Mr McDonnell, a close ally of former leader Jeremy Corbyn, was scathing about the vision for Labour set out by Starmer in a pamphlet this week, describing it as “banality after banality”.
And he said the impact of major pre-conference announcements on workers’ rights and housing had been undermined by Sir Keir’s botched attempt to rewrite the party rulebook to make it more difficult for left-wingers to win the leadership in future.
Speaking to a meeting on the fringe of the Brighton conference, Mr McDonnell hit out at the suspension of delegates over disciplinary issues.
“What I can’t stand is delegates turning up to represent their constituencies and being told that they can’t be allowed in because they hadn’t got the email saying they have been suspended,” he said.

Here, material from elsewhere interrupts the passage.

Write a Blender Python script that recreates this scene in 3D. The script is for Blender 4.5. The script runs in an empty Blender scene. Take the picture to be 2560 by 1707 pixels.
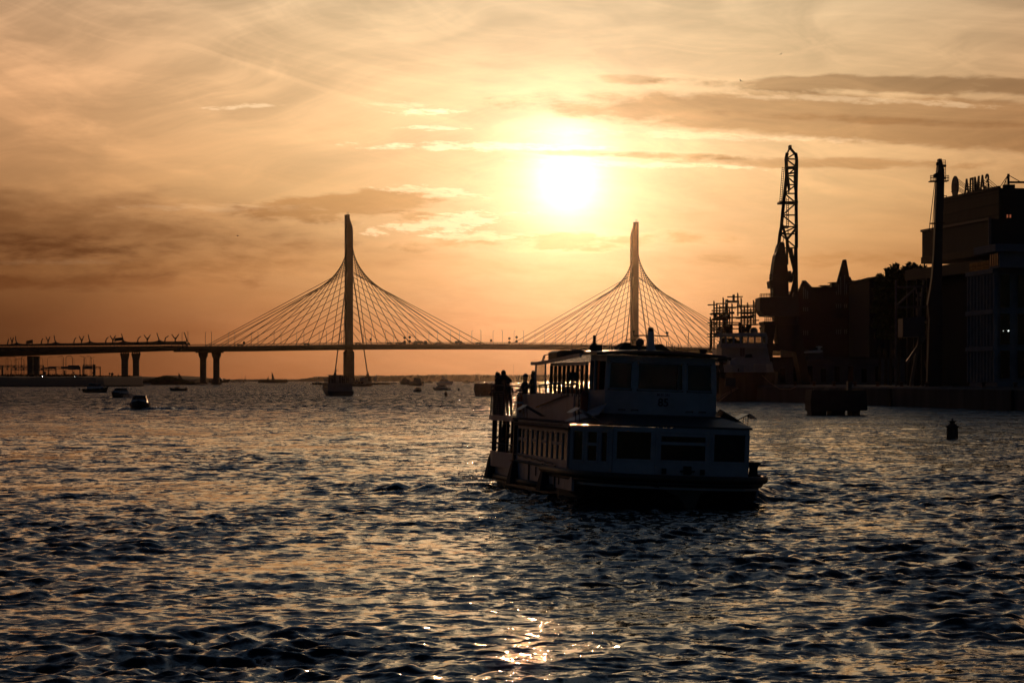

“This is insane. Joe Stalin would be over the moon about the way we are behaving at the moment.”
He welcomed the package of reforms set out in Labour’s Green Paper on Employment Rights on the eve of conference, including fair pay agreements for different sectors of the economy and rights to sick pay, holiday pay, parental leave and protection against unfair dismissal from day one on the job.
But he said: “I’m absolutely brassed off that we have spent the last five days talking about the constitution of the Labour Party. We have lost 150,000 members and we are doing this in a way which will lose us more.
“(Deputy leader) Angela Rayner went out to present this yesterday and to go big on the employment rights issue, which will transform people’s lives, and the first 10 minutes of every interview was talking about constitutional reform of the Labour Party. It is almost impossible to cut through and it undermines the whole process.”
McDonnell called for the urgent delivery of a radical agenda including guarantees of high-quality jobs with union rights, rent controls, the abolition of university tuition fees, bringing private schools into the public sector and a welcome for asylum seekers.
And he won loud applause at the meeting hosted by the Unite union and LabourList website as he poured scorn on Starmer’s The Road Ahead pamphlet for the Fabian Society, setting out the principles behind his vision for Labour and the country.
“I’ve read the 11,500 words,” said McDonnell. “We were told there would be 14,000 words. There’s two and a half thousand missing - that must be where the politics was.
“The rest of it is banality after banality, it really is.”
Labour declined to comment on the suspension of a number of conference delegates on the grounds that disciplinary processes are confidential.